Friday, August 9, 2013

Food…and Sex?

By Dakota Trace

  Usually a good meal is a prerequisite for sex.  Or so they say.  But ever since I saw 9 ½ Weeks at an age I won’t mention, I couldn’t help but wanting to combine yummy food and sizzling sex. Then I ran across a call for Decadent’s new Foodie Romance line and inspiration struck!
  But I didn’t want to do just a simple recreation of the scene I watched in the movie.  I wanted whatever food I picked to be a sensual, if not downright steamy part of my story.   I wanted it to be a form a foreplay, but I didn’t want the food to be the traditional chocolate syrup or ice.  (Not that those condiments can’t be sexy as hell.)  
  So I came up with idea of using a more complex dessert – something that would require a chef to create it.

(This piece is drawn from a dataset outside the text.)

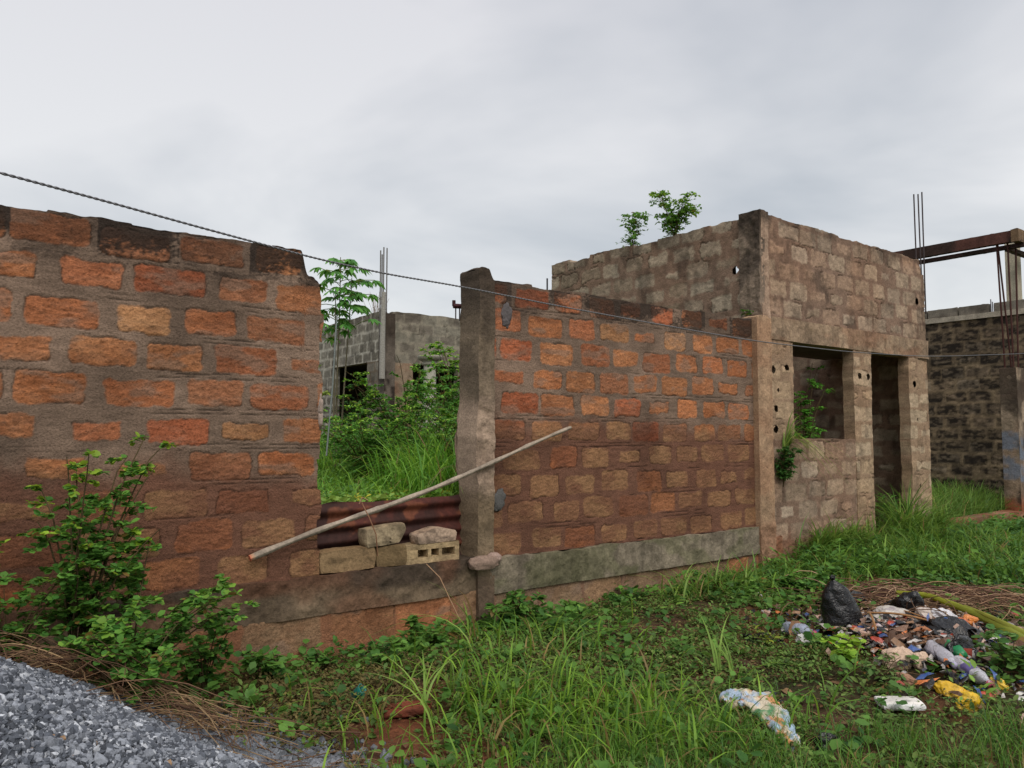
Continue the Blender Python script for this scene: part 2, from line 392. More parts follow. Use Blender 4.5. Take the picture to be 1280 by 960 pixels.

Which makes sense since one of my heroes is a three-star chef).  But it also had to be the kind of dessert that could be used to tease…that’s when inspiration struck – BANANAS FOSTER! 
 
For those who happen to love food or be fans of Food Network, you realize this New Orleans dessert is a magnificent display of not only culinary talent but also showmanship.  Not only does it require some cooking skills in the putting it together, but the presentation is absolutely beautiful if it’s done right.  (For those of you who don’t know, this is a dessert that a chef caramelizes brown sugar, dark rum, and bananas by lighting it on fire AT your table before serving it over ice cream, waffles or crêpes.)  It seemed like the perfect dessert under the right circumstances. One couldn’t play with this dessert in the way I dreamed immediately after it was served…but reheated? Oh…yeah.  And that’s what occurred when my kinky chef, Isaiah decided to not only tie his lover, Sean to the dining room table, but use him as a canvas for the left-over dessert.   

So enjoy the snippet from His Just Desserts, and leave a comment for me about what you think would be the sexiest food to play with to enter the chance to win $10 Amazon Gift Card.  (Make sure to put your email address in the comment as well :D)

Excerpt:
“Never once have I considered you my kept man. There’s nothing wrong with me wanting to take care of the man I love. I may be a lot of things, but I never once acted like I was better than you, or like I thought you were inferior to me. We were in love, and when I asked you come with me to Iowa City, you said no. You could’ve graduated a year early, but instead you wanted to stay in that Podunk town. I had to take advantage of the scholarship to U of I, so I left.”
“You could’ve stayed. It was only a year.”
“Could have, should have—it doesn’t matter now. It’s all water under the bridge. What I want to do is to offer you a substantial amount of money to come to my home, prepare a meal for myself and the partners.”
Sinking down into the chair, he rubbed the back of his neck. There has to be a catch. Old lovers just don’t show up and offer vast amounts of money, Waterson. “But?”
“But now, I have a feeling no amount would be enough to get you to pretend to be my lover for the night, and that’s what I need from you.”
A bitter laugh passed his lips at the irony. “This is just grand. I never thought I’d hear the mighty Sean Whitcomb offer to pay someone to pretend to be his lover. You’re a lover extraordinaire who could have a man any day of the week. Isn’t that what you told me before you left?” Unresolved resentment peppered his voice as his anger boiled over. He wanted to do more than punch Sean. He wanted to hurt him right where his heart lived. “So why don’t you go find one of them to do it? Better yet, see if you can’t call one of the modeling agencies and have them send over some hot guy to play the role, because the only thing that would convince me to agree is if I got to top you for a whole weekend. And it would be no-holds-barred sex. You’d be my bitch, for once—and I’d make sure you screamed with pleasure.”
“Is that what it would take, Isaiah?”
The soft tone should’ve warned him, but anger made him rash. “Yeah, it’s the only damned way…but we both know you’ll never agree to it. You never bottom, you never give up control, so this discussion is over—”
“No it’s not over. I agree to your terms,” Sean said. “One meal, a couple hours of pretend, and you get me for the whole weekend. I’m sure you’ll enjoy your pound of flesh. I’ll call tomorrow with the details.”

A click in his ear told him Sean had hung up.

4 comments:

Susan W said...

Truthfully I can't think of anything that's better than chocolate. Sauce, ice cream, pudding. Pudding that can be used like finger paint. Hum...
suz2(at)cox(dot)net

Chris J said...

I'm a fan of whip cream

night owl in IL said...

Cool Whip. lol

Lea Ellen {night owl in IL}
borg_66@hotmail.com

Dakota Trace said...

Thanks to all that enterd. Congrats to Lea Ellen! Random.org chose you as the lucky winner. I'll be emailing you off line with your prize.